Creo que Carlos Escudé presenta su caso no tanto en función de Occidente como de Medio Oriente. Pero no sé cómo tomarlo. Hace poco se enfrentó al patético D'Elía en el programa de Mariano Grondona y terminó balbuceando sus pareceres. Así no se convence a nadie.
Perdón por la extensión.
Perdón por el offtopic:
Queda nominado:
http://libertas73.wordpress.com/2007/08/27/thinking-blogger-award/
Excelente comentario a la obra de Escude. Igualmente creo que la dimension religiosa de la politica es importante pero no es la principal.
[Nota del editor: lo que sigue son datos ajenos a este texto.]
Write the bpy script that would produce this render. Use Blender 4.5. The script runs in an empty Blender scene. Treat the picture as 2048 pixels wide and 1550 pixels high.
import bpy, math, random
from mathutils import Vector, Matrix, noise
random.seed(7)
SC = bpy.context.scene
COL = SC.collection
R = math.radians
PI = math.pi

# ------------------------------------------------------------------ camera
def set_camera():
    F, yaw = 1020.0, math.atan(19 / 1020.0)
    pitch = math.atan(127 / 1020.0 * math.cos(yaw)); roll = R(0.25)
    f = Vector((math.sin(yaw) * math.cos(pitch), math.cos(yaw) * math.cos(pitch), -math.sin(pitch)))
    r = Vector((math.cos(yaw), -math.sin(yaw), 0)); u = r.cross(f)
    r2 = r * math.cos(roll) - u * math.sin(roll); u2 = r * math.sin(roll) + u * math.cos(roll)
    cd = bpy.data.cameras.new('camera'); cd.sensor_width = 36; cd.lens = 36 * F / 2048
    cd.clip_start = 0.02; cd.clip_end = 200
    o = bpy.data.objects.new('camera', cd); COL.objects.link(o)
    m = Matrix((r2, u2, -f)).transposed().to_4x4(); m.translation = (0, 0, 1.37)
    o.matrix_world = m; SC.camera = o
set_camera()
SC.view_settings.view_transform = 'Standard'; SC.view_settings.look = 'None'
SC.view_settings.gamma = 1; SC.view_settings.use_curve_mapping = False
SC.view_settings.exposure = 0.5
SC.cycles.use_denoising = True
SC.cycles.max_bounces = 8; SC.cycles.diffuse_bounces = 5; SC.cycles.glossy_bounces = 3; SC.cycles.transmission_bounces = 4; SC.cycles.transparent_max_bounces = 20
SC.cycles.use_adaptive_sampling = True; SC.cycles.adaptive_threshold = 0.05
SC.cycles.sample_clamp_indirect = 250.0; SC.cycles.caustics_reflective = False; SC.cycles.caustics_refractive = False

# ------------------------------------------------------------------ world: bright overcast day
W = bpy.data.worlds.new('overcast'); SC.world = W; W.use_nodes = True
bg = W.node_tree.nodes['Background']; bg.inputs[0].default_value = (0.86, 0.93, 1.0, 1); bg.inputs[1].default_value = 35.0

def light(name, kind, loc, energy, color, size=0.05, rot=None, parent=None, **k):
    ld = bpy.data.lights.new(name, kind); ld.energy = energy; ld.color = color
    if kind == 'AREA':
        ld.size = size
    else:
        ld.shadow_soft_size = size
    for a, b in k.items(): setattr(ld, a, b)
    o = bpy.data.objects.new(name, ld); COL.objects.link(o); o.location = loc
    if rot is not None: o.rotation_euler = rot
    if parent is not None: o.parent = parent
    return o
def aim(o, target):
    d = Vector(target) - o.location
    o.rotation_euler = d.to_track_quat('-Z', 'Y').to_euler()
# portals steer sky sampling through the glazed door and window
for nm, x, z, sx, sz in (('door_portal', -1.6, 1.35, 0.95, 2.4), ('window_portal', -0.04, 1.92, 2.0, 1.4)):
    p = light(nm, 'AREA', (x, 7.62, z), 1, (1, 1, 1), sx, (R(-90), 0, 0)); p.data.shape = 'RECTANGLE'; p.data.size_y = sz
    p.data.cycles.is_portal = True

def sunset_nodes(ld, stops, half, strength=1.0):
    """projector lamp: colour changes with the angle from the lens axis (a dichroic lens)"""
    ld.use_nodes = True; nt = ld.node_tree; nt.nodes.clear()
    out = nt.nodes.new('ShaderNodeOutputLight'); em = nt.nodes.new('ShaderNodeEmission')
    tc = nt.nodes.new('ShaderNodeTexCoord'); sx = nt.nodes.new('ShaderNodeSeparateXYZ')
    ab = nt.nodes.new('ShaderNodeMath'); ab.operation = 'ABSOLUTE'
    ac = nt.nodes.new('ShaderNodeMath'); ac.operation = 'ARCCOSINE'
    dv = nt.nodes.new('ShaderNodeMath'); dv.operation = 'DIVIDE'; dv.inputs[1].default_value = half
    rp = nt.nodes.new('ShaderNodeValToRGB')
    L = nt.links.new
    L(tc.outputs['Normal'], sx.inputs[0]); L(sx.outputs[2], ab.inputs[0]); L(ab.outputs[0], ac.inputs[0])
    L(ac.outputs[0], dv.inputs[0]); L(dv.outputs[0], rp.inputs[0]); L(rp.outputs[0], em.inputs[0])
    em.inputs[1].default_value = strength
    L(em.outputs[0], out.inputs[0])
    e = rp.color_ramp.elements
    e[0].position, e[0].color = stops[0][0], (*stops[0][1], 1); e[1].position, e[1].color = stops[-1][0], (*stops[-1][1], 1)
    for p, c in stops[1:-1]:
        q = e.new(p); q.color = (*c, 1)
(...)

Es imprescindible hacer un analisis desde el punto de vista del regimen politico, como los que se hacen en el libro "Introduccion a la tirania moderna" de Pablo Antonio Anzaldi, un libro de un verdadero teologo politico, que plantea los dramas de la modernidad en el nivel en que hay que plantearlos. Miguel Enriquez
Miguel tienes razon tanto el libro de Escude como el de Anzaldi son brillantes. Patricia.